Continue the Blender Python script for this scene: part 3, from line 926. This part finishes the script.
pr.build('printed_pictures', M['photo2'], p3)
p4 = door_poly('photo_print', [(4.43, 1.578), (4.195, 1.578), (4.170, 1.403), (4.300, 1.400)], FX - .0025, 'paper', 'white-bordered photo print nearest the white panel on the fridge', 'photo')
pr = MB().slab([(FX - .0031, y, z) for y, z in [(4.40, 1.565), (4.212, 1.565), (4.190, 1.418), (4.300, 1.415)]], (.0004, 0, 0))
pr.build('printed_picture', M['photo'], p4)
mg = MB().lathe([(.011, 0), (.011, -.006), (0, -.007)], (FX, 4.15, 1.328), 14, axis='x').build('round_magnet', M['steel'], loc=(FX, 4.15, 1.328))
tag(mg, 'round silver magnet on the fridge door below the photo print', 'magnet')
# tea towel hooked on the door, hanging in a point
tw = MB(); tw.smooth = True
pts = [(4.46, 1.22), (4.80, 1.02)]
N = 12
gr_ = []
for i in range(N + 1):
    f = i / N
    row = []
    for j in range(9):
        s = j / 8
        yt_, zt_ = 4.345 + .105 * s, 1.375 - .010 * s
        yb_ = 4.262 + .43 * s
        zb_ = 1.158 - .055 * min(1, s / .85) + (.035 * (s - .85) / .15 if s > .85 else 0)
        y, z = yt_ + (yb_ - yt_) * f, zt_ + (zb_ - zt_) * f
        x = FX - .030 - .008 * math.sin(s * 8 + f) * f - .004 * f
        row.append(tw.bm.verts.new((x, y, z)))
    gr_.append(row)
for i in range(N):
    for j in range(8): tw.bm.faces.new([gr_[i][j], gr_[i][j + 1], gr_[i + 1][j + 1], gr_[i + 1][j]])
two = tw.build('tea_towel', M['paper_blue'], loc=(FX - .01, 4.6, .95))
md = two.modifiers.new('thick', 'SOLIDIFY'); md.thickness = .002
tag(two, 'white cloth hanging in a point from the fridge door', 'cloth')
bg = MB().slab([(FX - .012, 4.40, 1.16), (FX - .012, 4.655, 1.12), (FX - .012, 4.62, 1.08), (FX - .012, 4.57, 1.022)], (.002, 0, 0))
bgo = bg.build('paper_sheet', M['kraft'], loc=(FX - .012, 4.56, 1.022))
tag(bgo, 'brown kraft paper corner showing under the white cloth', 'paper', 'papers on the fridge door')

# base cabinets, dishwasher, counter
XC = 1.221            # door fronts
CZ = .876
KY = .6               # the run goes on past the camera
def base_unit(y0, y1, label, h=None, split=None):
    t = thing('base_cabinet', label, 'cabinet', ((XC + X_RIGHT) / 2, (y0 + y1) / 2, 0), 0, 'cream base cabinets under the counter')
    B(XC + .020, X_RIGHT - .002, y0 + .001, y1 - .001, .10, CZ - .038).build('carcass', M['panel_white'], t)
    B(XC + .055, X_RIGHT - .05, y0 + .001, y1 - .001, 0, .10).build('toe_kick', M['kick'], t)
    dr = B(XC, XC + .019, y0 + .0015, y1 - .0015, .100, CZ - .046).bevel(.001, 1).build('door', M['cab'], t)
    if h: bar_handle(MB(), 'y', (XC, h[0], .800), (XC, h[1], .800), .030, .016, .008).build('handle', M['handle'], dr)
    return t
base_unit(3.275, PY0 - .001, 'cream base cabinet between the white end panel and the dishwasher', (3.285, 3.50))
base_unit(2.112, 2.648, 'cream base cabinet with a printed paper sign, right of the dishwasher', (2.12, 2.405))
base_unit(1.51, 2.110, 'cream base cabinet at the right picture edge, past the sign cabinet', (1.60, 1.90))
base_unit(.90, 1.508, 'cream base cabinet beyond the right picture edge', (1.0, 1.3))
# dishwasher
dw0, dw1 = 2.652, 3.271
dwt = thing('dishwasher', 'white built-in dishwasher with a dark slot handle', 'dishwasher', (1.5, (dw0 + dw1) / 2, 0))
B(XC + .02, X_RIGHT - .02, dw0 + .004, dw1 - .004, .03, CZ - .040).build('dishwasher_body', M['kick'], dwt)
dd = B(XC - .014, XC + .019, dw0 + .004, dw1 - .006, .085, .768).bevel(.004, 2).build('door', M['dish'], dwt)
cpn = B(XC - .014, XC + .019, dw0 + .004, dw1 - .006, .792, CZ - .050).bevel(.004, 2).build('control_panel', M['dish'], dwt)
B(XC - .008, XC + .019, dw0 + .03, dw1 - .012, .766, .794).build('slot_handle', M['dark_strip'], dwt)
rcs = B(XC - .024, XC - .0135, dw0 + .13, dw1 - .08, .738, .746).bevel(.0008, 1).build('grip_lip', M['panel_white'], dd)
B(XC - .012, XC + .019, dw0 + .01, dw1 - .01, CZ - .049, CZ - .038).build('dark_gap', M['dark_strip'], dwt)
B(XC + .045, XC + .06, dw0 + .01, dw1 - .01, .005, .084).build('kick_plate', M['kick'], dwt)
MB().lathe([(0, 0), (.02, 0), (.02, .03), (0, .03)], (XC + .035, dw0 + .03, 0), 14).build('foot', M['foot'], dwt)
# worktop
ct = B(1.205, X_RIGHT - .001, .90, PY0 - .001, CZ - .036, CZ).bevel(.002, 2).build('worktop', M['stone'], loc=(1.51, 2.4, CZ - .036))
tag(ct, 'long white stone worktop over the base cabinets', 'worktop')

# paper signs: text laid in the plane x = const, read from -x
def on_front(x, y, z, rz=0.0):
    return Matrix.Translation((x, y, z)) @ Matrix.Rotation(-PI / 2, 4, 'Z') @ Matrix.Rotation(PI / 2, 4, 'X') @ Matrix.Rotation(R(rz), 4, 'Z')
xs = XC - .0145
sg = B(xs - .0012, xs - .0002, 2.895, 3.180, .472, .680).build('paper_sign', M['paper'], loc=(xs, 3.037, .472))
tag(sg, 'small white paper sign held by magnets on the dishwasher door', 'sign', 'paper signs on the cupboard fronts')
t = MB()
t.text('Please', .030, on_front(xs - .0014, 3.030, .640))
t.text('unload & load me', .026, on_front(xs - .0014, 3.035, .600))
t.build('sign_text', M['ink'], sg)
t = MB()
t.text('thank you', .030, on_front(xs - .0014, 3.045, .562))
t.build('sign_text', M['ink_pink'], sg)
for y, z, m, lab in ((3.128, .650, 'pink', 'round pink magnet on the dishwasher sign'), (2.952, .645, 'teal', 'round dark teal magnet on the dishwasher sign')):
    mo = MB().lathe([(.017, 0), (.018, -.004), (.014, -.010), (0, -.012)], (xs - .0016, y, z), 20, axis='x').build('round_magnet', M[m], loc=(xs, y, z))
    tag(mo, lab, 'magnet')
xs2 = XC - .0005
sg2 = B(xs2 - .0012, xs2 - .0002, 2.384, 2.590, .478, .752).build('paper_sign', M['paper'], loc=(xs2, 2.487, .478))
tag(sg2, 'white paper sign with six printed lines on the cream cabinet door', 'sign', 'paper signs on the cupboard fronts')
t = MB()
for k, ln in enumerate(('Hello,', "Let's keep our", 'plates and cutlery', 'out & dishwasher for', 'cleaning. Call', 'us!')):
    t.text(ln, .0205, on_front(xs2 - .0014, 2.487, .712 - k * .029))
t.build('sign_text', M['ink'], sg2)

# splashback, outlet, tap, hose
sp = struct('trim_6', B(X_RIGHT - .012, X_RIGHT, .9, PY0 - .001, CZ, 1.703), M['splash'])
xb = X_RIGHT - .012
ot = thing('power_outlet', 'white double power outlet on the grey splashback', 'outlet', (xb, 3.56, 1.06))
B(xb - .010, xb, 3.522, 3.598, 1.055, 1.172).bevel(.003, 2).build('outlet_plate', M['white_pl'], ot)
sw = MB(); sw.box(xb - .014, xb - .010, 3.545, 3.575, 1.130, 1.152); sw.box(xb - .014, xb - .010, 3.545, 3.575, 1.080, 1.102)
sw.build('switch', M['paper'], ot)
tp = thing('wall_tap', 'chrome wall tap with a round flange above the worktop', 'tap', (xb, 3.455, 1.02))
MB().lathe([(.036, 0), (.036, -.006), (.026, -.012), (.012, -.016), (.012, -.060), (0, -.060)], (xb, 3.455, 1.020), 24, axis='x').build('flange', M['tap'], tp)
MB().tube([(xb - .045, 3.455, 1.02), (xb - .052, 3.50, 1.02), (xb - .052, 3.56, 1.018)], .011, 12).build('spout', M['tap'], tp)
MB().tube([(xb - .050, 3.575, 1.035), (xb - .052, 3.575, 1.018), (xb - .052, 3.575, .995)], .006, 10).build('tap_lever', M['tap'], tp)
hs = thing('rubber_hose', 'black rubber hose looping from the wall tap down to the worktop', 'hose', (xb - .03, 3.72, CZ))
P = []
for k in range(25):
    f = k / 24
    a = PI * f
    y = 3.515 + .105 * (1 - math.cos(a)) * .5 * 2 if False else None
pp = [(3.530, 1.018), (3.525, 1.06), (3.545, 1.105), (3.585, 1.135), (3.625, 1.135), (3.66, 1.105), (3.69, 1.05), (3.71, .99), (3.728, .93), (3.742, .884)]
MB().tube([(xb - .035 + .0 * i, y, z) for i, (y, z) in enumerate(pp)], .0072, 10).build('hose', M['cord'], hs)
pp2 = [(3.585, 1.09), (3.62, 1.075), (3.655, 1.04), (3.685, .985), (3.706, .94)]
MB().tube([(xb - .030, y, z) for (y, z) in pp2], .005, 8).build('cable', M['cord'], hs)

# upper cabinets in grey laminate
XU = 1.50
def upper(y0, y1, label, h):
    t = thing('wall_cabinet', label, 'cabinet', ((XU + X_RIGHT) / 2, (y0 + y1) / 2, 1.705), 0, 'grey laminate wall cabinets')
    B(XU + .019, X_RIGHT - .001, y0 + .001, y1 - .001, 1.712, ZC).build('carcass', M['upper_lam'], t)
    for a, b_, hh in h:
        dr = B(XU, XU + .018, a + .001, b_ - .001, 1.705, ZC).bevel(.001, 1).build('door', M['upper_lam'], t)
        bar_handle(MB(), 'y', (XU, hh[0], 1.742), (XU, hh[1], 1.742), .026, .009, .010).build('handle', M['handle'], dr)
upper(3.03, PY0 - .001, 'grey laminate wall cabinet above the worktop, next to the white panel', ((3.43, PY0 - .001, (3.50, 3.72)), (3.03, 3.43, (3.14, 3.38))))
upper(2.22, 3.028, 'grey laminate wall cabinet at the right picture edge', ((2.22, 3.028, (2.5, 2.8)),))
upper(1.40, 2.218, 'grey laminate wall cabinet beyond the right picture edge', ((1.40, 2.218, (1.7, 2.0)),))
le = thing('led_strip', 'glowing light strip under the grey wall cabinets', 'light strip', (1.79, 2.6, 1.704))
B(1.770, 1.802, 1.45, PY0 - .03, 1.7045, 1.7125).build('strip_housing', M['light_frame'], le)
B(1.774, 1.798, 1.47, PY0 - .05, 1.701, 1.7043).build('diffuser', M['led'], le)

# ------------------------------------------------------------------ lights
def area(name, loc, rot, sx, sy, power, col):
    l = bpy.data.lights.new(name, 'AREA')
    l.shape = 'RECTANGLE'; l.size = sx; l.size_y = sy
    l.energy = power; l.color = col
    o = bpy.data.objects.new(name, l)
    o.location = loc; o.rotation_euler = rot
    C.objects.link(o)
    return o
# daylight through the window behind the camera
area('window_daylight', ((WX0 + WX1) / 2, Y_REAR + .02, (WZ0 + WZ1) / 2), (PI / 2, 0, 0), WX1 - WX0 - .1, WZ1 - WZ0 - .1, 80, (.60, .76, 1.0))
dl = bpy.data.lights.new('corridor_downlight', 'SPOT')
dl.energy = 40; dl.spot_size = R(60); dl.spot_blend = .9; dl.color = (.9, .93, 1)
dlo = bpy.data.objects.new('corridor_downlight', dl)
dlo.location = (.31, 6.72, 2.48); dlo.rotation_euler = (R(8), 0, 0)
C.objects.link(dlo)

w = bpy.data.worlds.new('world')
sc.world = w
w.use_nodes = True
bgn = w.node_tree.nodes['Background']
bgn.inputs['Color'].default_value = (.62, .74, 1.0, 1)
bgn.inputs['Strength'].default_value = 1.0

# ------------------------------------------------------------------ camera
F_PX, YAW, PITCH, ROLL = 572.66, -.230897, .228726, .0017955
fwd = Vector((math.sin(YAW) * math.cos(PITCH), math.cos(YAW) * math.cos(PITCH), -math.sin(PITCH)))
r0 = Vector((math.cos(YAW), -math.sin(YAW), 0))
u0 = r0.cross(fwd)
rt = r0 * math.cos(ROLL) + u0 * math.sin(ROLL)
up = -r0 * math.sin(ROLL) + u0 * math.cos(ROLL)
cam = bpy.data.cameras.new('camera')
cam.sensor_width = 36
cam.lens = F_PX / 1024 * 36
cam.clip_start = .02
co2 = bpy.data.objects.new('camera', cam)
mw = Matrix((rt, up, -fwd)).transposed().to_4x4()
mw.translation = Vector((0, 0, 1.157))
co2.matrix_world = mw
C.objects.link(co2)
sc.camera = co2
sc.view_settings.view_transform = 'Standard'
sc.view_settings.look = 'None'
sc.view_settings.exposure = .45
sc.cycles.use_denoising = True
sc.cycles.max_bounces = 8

-------------------------

● Written exercise: Find every line that holds "from" and copy it.

● Exercise answer:
Continue the Blender Python script for this scene: part 3, from line 926. This part finishes the script.
tag(two, 'white cloth hanging in a point from the fridge door', 'cloth')
# paper signs: text laid in the plane x = const, read from -x
hs = thing('rubber_hose', 'black rubber hose looping from the wall tap down to the worktop', 'hose', (xb - .03, 3.72, CZ))